February 2, 2004

THEY CALL ME THE SQUANDERER:

Figures Detail Dean's Slide From Solvent to Struggling (GLEN JUSTICE and JODI WILGOREN, 2/02/04, NY Times)

While Howard Dean's campaign began as an insurgent effort reliant on grass-roots support, figures made public this weekend offer new details on how his successful fund-raising transformed the organization into a high-spending campaign with little worry about costs.

From Washington to Hollywood, the Dean campaign often provided valet parking at its events, spent heavily to bus outsiders in to speeches in Iowa and began pumping money into commercials seven months before the first vote was cast.

In all, the campaign rolled through more than $31 million last year and at least $10 million more this year, transforming Dr. Dean from the best-financed Democratic candidate to one scrambling to raise money and stay out of debt so he can keep his campaign moving.

"They spent it all in one huge strategic error — they completely squandered it," said Steve Murphy, campaign manager for Representative Richard A. Gephardt of Missouri, who dropped out of the race and has not endorsed another candidate.

Democratic consultants and strategists at rival campaigns said the heavy spending resulted from a number of mistaken tactical decisions, including advertising too early, enlarging the organization too quickly and betting too heavily on the first contests.


Here's a handy tip: when the media starts writing about how Eugene McCarthy/Gary Hart/John McCain/Howard Dean/Phil N. Blank is "reinventing" the political campaign, stick a fork in them, they're done.

Truly revolutionary campaigns, like Jimmy Carter's, don't get noticed until they win. Or, like the following, not even then because they don't fiot the preconceived storylines, BUSH BUILDS GRASS-ROOTS MACHINE (Bill Sammon, 2/02/04, THE WASHINGTON TIMES) (via mc)

President Bush's re-election campaign, taking advantage of the protracted Democratic primary process, is assembling a massive grass-roots political machine months earlier than usual.

"If you think knocking on doors, getting absentee ballots done, registering voters, making phone calls doesn't make a difference," Florida Gov. Jeb Bush told volunteers Saturday, "then you must have been asleep with Rip van Winkle in the year 2000."

He was referring to the Republicans' near-death experience in the Florida recount wars, which led to some serious soul-searching about the party's "ground game."

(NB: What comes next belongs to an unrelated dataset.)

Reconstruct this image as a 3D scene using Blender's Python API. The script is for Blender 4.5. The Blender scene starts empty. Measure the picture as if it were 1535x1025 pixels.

"The Democrats had been better organized, principally because of the AFL-CIO," Mr. Bush said in an interview with The Washington Times. "The unions are really good at identifying voters and getting them to the polls."

Having ceded this sort of grass-roots politicking to Democrats for years, Republicans resolved to radically ramp up their own get-out-the-vote efforts. After testing various techniques in the off-year elections of 2001, Republicans put them to full use the next year and scored historic victories in the midterm elections.

"The Republicans learned a lesson," Mr. Bush said.

Even former President Bill Clinton -- whose party took a shellacking in the midterms of 1994 ˜ conceded that for the first time in several elections, Republicans did a better job than Democrats of turning out the vote in 2002.

Posted by Orrin Judd at February 2, 2004 10:50 AM
Comments

The Dean campaign's "one huge strategic error" would have been termed a brilliant master stroke had he done a bit better at the polls.

Just as you point out that "Truly revolutionary campaigns, like Jimmy Carter's, don't get noticed until they win," when they lose, no one calls them "Truly revolutionary campaigns."